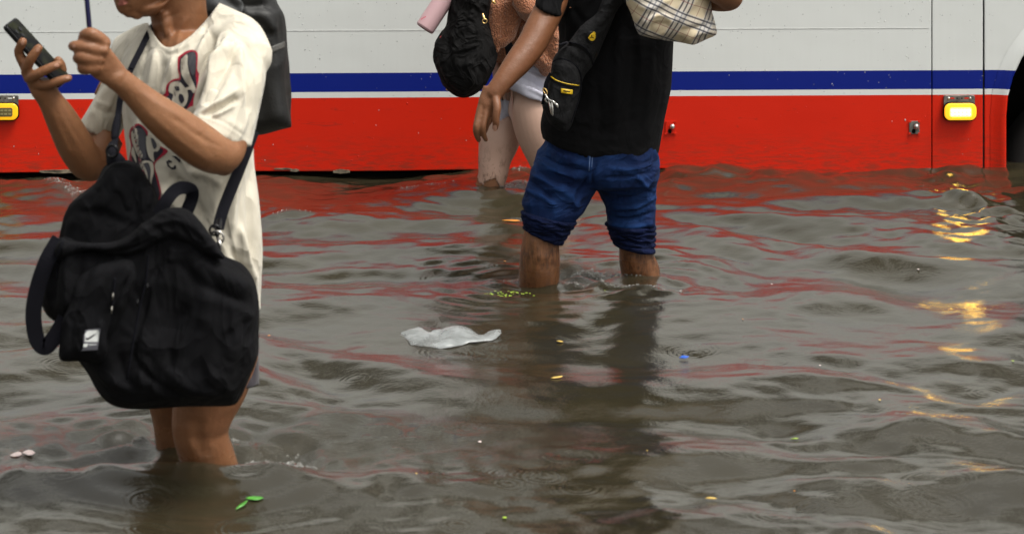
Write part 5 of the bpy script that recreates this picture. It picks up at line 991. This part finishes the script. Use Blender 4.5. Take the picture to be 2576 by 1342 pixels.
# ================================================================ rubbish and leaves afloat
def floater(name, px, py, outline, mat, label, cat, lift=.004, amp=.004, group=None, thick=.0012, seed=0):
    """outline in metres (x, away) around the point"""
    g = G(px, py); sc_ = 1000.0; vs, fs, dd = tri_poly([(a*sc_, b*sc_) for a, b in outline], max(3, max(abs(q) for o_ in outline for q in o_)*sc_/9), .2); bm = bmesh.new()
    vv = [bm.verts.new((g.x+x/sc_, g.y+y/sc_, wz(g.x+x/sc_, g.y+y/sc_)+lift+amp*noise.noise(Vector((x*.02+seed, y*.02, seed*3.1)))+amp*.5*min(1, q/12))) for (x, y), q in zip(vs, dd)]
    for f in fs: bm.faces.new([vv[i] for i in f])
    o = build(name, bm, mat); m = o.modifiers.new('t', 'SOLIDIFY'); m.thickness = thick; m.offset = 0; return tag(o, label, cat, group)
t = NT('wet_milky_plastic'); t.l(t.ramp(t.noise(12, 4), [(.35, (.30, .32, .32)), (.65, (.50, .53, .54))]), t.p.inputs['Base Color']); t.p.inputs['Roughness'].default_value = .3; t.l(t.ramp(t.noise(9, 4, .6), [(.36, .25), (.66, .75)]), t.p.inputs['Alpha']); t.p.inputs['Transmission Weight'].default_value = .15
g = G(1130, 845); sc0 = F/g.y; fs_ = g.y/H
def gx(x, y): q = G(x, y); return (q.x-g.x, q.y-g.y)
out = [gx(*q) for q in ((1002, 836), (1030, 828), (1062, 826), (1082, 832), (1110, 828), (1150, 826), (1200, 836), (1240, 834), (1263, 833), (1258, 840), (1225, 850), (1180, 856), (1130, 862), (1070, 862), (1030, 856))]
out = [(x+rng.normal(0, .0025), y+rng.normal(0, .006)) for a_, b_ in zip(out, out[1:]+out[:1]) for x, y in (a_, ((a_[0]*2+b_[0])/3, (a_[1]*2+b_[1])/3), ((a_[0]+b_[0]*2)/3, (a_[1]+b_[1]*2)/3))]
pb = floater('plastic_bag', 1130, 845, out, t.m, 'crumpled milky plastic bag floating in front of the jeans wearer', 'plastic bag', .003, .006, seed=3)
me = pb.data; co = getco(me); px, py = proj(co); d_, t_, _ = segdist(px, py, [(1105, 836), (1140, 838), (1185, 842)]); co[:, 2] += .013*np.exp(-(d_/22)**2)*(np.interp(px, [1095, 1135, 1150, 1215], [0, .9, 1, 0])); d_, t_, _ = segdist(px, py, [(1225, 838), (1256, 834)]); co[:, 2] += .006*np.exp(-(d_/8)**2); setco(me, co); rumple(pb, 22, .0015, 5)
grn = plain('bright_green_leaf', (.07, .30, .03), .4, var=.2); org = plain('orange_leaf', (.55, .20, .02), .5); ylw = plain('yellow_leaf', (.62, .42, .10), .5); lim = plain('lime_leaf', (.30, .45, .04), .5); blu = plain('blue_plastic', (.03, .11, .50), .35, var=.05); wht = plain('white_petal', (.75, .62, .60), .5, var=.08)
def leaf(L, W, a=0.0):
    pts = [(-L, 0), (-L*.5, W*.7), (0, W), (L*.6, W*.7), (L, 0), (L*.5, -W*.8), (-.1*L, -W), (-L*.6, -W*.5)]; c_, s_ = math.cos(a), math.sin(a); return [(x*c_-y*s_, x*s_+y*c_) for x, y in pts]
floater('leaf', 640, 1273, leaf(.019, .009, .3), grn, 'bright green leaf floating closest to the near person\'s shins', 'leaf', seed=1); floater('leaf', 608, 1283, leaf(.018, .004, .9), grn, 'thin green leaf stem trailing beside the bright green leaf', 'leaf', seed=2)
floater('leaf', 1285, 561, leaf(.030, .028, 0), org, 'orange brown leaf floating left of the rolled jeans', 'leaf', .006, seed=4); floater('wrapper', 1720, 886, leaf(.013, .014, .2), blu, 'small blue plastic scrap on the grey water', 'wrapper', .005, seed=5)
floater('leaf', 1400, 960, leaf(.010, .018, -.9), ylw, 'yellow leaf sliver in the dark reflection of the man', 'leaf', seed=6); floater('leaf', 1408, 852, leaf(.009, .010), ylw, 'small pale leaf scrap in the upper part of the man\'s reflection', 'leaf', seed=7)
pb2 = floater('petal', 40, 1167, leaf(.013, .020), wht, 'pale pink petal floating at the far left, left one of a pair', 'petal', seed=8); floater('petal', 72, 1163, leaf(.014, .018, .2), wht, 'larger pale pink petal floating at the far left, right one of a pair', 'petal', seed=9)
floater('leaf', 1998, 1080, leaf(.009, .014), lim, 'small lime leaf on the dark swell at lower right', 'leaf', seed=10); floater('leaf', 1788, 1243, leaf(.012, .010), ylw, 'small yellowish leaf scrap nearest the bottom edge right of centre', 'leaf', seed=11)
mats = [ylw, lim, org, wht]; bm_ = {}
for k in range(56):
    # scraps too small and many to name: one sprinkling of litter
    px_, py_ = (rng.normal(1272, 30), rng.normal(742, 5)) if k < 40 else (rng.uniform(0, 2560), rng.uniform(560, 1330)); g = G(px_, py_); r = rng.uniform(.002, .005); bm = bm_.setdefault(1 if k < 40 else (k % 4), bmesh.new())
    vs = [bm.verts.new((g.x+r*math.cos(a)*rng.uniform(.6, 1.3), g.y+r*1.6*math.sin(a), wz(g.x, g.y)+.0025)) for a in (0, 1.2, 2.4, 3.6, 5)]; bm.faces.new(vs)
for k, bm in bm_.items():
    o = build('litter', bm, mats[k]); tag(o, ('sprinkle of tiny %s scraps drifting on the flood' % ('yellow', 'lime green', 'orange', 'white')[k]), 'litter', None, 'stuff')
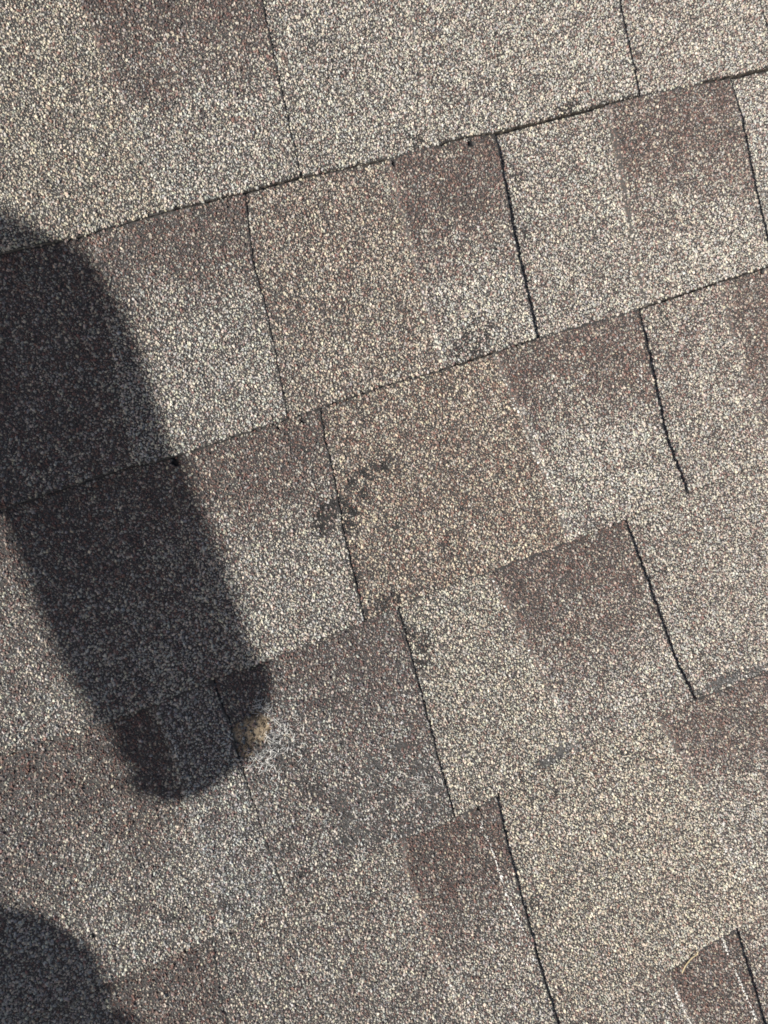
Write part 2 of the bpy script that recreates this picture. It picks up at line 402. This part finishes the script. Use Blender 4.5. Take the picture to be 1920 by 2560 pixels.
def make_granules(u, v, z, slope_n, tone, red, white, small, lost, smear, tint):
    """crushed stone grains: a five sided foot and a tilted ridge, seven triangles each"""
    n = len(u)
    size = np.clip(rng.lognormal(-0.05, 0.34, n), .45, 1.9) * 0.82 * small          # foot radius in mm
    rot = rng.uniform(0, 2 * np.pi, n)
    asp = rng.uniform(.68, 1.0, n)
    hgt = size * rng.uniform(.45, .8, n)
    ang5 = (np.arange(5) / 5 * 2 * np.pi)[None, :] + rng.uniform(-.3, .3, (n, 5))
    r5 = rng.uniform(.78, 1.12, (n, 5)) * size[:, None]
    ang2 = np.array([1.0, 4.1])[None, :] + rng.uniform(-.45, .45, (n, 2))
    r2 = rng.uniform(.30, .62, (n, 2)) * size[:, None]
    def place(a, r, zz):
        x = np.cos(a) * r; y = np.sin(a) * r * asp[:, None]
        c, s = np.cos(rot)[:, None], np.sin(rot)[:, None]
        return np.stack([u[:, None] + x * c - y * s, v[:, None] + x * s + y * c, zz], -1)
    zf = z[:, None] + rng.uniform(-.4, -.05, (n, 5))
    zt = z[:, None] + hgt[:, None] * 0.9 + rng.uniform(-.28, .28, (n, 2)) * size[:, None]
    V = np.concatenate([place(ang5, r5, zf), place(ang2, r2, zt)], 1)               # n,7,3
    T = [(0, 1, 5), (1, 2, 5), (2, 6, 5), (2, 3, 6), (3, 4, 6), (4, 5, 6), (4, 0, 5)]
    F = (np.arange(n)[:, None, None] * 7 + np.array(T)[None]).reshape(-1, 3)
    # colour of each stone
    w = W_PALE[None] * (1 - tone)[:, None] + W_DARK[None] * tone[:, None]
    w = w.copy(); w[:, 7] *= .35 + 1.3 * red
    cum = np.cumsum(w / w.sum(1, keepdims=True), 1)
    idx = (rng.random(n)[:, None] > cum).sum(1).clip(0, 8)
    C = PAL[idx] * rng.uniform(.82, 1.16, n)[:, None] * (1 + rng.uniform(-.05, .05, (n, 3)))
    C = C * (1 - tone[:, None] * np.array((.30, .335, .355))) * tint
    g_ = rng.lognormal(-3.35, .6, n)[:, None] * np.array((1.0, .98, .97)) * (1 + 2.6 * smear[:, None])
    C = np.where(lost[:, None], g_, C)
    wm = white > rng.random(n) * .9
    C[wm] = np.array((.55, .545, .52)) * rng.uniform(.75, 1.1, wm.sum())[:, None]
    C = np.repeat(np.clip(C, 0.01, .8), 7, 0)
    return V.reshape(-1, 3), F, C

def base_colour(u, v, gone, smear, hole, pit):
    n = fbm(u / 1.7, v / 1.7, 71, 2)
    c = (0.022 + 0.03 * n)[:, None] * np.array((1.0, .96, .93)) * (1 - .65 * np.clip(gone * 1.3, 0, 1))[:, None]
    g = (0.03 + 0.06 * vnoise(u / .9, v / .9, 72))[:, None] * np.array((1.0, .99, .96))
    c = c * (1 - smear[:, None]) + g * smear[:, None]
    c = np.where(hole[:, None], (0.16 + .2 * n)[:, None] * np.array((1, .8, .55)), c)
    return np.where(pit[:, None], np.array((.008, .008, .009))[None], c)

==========

• _REQUIREMENTS_: Your task is to gather all lines from the entries above that hold the word "Write".

• _FINAL RESULT_:
Write part 5 of the bpy script that recreates this picture. It picks up at line 991. This part finishes the script. Use Blender 4.5. Take the picture to be 2576 by 1342 pixels.
Write part 2 of the bpy script that recreates this picture. It picks up at line 402. This part finishes the script. Use Blender 4.5. Take the picture to be 1920 by 2560 pixels.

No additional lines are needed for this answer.